[BEGIN RECORDED DATA]

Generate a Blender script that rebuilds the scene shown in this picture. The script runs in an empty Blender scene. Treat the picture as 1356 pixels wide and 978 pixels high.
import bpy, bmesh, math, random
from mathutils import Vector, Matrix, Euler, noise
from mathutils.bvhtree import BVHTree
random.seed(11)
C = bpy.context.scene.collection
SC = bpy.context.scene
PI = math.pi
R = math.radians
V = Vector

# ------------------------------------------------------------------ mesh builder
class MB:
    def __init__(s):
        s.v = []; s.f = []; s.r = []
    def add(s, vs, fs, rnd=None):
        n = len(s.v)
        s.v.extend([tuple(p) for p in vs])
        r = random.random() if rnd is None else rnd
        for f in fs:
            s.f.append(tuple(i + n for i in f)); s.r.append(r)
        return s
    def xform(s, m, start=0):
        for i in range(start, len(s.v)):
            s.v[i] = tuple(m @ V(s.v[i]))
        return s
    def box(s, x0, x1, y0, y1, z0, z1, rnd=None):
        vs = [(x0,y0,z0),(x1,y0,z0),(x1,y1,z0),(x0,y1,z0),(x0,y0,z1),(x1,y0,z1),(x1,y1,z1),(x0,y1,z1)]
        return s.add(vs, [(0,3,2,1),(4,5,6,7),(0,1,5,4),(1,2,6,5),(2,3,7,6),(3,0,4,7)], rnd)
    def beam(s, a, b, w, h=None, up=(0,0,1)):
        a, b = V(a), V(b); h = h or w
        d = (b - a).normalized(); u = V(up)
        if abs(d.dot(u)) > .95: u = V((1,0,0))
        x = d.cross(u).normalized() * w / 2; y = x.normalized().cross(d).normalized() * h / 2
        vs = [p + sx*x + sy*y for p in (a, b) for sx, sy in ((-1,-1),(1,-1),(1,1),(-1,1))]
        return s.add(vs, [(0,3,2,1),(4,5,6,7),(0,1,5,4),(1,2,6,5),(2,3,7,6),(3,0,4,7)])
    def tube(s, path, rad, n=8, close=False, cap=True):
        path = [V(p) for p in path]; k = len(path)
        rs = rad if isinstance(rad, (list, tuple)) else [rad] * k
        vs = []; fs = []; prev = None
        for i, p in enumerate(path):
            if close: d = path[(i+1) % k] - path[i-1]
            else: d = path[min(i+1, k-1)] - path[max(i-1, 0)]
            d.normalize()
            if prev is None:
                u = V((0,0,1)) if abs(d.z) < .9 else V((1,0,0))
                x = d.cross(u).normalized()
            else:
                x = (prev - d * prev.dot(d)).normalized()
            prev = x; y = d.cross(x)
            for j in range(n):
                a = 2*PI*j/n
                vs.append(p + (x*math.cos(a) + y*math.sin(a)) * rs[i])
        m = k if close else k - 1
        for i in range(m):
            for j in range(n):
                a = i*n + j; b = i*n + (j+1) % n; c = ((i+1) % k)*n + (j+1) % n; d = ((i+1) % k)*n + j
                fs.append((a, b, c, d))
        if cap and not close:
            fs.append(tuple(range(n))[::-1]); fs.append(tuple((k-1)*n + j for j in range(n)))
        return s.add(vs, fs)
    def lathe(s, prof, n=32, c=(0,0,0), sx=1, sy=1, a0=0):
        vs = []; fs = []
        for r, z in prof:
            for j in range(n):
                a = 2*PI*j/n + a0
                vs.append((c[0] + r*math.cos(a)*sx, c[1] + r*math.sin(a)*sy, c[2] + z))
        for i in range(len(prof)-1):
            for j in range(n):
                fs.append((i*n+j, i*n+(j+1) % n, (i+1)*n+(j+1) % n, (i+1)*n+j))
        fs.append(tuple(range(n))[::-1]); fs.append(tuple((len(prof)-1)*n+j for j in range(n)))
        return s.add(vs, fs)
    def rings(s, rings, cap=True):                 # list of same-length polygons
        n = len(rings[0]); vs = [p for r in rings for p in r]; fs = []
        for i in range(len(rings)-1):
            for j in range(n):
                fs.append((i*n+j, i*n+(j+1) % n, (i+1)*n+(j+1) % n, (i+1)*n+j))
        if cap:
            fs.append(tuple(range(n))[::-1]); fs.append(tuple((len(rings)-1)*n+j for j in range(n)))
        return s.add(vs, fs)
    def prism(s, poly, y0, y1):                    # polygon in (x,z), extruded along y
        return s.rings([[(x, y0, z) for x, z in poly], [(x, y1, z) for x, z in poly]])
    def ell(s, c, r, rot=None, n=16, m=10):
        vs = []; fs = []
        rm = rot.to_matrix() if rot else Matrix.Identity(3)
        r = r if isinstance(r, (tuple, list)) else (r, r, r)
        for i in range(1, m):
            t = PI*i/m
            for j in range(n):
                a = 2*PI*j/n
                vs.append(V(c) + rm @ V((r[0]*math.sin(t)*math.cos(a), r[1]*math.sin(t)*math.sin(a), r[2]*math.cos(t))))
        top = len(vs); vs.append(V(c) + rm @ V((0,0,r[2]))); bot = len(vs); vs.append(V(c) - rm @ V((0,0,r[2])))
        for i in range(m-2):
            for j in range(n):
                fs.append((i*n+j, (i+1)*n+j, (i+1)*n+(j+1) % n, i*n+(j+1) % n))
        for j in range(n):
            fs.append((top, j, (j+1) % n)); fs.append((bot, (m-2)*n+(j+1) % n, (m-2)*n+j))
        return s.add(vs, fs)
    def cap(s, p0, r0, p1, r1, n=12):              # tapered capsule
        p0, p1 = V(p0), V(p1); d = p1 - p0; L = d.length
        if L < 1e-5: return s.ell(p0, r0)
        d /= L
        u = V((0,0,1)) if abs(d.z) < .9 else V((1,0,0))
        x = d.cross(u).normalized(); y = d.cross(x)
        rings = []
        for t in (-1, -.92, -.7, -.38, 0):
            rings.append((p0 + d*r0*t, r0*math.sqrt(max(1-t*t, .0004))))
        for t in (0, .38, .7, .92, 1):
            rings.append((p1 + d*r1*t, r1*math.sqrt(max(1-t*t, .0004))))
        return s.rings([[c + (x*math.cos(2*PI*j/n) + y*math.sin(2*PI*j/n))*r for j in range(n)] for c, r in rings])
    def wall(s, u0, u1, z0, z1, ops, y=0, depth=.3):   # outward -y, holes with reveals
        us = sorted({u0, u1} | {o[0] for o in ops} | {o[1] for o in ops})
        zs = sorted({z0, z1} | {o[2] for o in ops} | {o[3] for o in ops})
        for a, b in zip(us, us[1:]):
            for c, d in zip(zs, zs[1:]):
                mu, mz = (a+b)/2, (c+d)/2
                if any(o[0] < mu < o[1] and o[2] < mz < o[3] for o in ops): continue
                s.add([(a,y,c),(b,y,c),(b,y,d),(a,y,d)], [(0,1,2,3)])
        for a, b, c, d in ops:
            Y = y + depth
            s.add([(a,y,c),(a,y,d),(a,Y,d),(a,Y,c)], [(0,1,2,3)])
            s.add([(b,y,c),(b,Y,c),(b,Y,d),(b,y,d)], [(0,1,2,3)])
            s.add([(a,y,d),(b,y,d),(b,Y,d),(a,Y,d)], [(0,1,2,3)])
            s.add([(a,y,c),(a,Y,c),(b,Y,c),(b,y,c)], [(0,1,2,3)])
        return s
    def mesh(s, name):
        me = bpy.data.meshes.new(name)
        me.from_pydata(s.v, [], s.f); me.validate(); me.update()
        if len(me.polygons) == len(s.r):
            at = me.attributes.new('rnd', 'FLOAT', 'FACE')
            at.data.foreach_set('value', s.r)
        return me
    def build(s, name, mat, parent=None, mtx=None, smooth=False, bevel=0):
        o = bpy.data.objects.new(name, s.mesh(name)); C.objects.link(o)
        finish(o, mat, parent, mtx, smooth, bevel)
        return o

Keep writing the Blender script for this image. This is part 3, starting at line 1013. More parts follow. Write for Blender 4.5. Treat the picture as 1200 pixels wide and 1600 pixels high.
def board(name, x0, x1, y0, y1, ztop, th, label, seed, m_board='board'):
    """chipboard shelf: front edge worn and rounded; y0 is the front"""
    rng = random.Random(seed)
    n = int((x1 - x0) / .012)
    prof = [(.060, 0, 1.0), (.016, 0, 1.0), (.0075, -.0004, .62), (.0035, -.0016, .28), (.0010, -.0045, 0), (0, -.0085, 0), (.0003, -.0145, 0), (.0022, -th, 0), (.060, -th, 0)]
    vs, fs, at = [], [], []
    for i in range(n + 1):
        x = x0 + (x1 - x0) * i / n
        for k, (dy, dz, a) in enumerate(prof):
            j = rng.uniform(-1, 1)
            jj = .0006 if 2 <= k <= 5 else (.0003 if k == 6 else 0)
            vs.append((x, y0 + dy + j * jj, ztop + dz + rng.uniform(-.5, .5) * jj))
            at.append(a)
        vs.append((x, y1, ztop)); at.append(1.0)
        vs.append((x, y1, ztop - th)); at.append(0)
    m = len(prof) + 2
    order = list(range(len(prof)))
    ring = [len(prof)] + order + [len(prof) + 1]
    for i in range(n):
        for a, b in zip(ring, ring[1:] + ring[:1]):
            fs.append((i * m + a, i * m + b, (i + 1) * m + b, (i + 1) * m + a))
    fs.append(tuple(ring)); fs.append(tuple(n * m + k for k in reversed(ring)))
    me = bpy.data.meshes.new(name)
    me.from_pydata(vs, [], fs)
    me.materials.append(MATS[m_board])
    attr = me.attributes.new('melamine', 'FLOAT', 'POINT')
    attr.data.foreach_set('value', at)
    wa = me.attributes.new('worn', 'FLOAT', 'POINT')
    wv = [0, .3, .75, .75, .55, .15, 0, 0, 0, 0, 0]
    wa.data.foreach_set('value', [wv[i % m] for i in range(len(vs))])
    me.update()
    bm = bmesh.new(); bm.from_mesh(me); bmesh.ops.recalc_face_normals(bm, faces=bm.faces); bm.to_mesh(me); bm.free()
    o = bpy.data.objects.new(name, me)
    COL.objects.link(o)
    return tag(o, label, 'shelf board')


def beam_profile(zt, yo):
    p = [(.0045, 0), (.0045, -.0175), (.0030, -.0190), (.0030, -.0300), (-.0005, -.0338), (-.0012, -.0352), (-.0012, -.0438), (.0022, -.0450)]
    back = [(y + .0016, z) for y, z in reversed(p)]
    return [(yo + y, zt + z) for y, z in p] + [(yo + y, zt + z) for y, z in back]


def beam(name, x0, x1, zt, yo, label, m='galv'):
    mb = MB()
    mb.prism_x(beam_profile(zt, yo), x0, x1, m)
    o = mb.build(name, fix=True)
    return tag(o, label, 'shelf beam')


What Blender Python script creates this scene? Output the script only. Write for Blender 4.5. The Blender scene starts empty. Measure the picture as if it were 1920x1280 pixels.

[END RECORDED DATA]

_EXERCISE INSTRUCTIONS:_
Transcribe the records above exactly, beginning at the line that contains "Keep writing the" and ending with the line that contains "return tag(o, label, 'shelf board')", both included, and nothing else.

_ANSWER BELOW:_
Keep writing the Blender script for this image. This is part 3, starting at line 1013. More parts follow. Write for Blender 4.5. Treat the picture as 1200 pixels wide and 1600 pixels high.
def board(name, x0, x1, y0, y1, ztop, th, label, seed, m_board='board'):
    """chipboard shelf: front edge worn and rounded; y0 is the front"""
    rng = random.Random(seed)
    n = int((x1 - x0) / .012)
    prof = [(.060, 0, 1.0), (.016, 0, 1.0), (.0075, -.0004, .62), (.0035, -.0016, .28), (.0010, -.0045, 0), (0, -.0085, 0), (.0003, -.0145, 0), (.0022, -th, 0), (.060, -th, 0)]
    vs, fs, at = [], [], []
    for i in range(n + 1):
        x = x0 + (x1 - x0) * i / n
        for k, (dy, dz, a) in enumerate(prof):
            j = rng.uniform(-1, 1)
            jj = .0006 if 2 <= k <= 5 else (.0003 if k == 6 else 0)
            vs.append((x, y0 + dy + j * jj, ztop + dz + rng.uniform(-.5, .5) * jj))
            at.append(a)
        vs.append((x, y1, ztop)); at.append(1.0)
        vs.append((x, y1, ztop - th)); at.append(0)
    m = len(prof) + 2
    order = list(range(len(prof)))
    ring = [len(prof)] + order + [len(prof) + 1]
    for i in range(n):
        for a, b in zip(ring, ring[1:] + ring[:1]):
            fs.append((i * m + a, i * m + b, (i + 1) * m + b, (i + 1) * m + a))
    fs.append(tuple(ring)); fs.append(tuple(n * m + k for k in reversed(ring)))
    me = bpy.data.meshes.new(name)
    me.from_pydata(vs, [], fs)
    me.materials.append(MATS[m_board])
    attr = me.attributes.new('melamine', 'FLOAT', 'POINT')
    attr.data.foreach_set('value', at)
    wa = me.attributes.new('worn', 'FLOAT', 'POINT')
    wv = [0, .3, .75, .75, .55, .15, 0, 0, 0, 0, 0]
    wa.data.foreach_set('value', [wv[i % m] for i in range(len(vs))])
    me.update()
    bm = bmesh.new(); bm.from_mesh(me); bmesh.ops.recalc_face_normals(bm, faces=bm.faces); bm.to_mesh(me); bm.free()
    o = bpy.data.objects.new(name, me)
    COL.objects.link(o)
    return tag(o, label, 'shelf board')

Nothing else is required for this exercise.